● **Work to complete**
Output every line below exactly.

● **Information shown**
_ _ _ _ _
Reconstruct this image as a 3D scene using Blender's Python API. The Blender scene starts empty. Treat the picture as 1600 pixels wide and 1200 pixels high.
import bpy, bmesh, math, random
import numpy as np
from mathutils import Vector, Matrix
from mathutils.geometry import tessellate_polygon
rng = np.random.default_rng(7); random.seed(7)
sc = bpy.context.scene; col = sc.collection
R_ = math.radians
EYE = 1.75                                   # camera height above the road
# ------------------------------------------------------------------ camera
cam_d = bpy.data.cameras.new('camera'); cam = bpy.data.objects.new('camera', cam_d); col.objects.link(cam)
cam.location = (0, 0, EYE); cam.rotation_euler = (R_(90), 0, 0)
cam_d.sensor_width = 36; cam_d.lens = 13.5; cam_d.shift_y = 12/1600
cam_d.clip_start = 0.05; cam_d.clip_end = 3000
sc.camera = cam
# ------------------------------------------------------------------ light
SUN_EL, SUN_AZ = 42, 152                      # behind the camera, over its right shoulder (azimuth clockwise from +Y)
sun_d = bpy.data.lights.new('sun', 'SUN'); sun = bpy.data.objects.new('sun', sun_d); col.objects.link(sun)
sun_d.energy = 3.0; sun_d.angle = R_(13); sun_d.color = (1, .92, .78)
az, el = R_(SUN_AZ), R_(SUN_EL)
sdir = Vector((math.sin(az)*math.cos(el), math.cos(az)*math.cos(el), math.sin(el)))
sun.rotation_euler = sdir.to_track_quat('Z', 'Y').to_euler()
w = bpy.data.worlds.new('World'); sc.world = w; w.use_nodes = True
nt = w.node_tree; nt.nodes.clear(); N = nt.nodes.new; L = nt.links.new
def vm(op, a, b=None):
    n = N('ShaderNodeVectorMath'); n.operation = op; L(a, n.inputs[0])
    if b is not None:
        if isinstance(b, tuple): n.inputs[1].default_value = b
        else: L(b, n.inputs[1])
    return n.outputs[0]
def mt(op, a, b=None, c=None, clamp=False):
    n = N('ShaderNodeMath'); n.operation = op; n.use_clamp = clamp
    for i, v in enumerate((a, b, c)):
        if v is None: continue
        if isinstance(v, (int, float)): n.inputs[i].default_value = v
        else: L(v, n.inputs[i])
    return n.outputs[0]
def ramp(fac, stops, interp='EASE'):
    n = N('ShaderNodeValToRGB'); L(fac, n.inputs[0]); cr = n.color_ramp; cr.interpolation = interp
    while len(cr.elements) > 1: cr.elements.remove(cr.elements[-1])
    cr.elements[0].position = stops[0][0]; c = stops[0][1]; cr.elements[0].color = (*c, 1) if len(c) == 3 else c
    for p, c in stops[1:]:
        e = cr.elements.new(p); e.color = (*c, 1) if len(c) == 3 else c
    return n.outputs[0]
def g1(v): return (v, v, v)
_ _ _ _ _
● **Answer to the problem**
Reconstruct this image as a 3D scene using Blender's Python API. The Blender scene starts empty. Treat the picture as 1600 pixels wide and 1200 pixels high.
import bpy, bmesh, math, random
import numpy as np
from mathutils import Vector, Matrix
from mathutils.geometry import tessellate_polygon
rng = np.random.default_rng(7); random.seed(7)
sc = bpy.context.scene; col = sc.collection
R_ = math.radians
EYE = 1.75                                   # camera height above the road
# ------------------------------------------------------------------ camera
cam_d = bpy.data.cameras.new('camera'); cam = bpy.data.objects.new('camera', cam_d); col.objects.link(cam)
cam.location = (0, 0, EYE); cam.rotation_euler = (R_(90), 0, 0)
cam_d.sensor_width = 36; cam_d.lens = 13.5; cam_d.shift_y = 12/1600
cam_d.clip_start = 0.05; cam_d.clip_end = 3000
sc.camera = cam
# ------------------------------------------------------------------ light
SUN_EL, SUN_AZ = 42, 152                      # behind the camera, over its right shoulder (azimuth clockwise from +Y)
sun_d = bpy.data.lights.new('sun', 'SUN'); sun = bpy.data.objects.new('sun', sun_d); col.objects.link(sun)
sun_d.energy = 3.0; sun_d.angle = R_(13); sun_d.color = (1, .92, .78)
az, el = R_(SUN_AZ), R_(SUN_EL)
sdir = Vector((math.sin(az)*math.cos(el), math.cos(az)*math.cos(el), math.sin(el)))
sun.rotation_euler = sdir.to_track_quat('Z', 'Y').to_euler()
w = bpy.data.worlds.new('World'); sc.world = w; w.use_nodes = True
nt = w.node_tree; nt.nodes.clear(); N = nt.nodes.new; L = nt.links.new
def vm(op, a, b=None):
    n = N('ShaderNodeVectorMath'); n.operation = op; L(a, n.inputs[0])
    if b is not None:
        if isinstance(b, tuple): n.inputs[1].default_value = b
        else: L(b, n.inputs[1])
    return n.outputs[0]
def mt(op, a, b=None, c=None, clamp=False):
    n = N('ShaderNodeMath'); n.operation = op; n.use_clamp = clamp
    for i, v in enumerate((a, b, c)):
        if v is None: continue
        if isinstance(v, (int, float)): n.inputs[i].default_value = v
        else: L(v, n.inputs[i])
    return n.outputs[0]
def ramp(fac, stops, interp='EASE'):
    n = N('ShaderNodeValToRGB'); L(fac, n.inputs[0]); cr = n.color_ramp; cr.interpolation = interp
    while len(cr.elements) > 1: cr.elements.remove(cr.elements[-1])
    cr.elements[0].position = stops[0][0]; c = stops[0][1]; cr.elements[0].color = (*c, 1) if len(c) == 3 else c
    for p, c in stops[1:]:
        e = cr.elements.new(p); e.color = (*c, 1) if len(c) == 3 else c
    return n.outputs[0]
def g1(v): return (v, v, v)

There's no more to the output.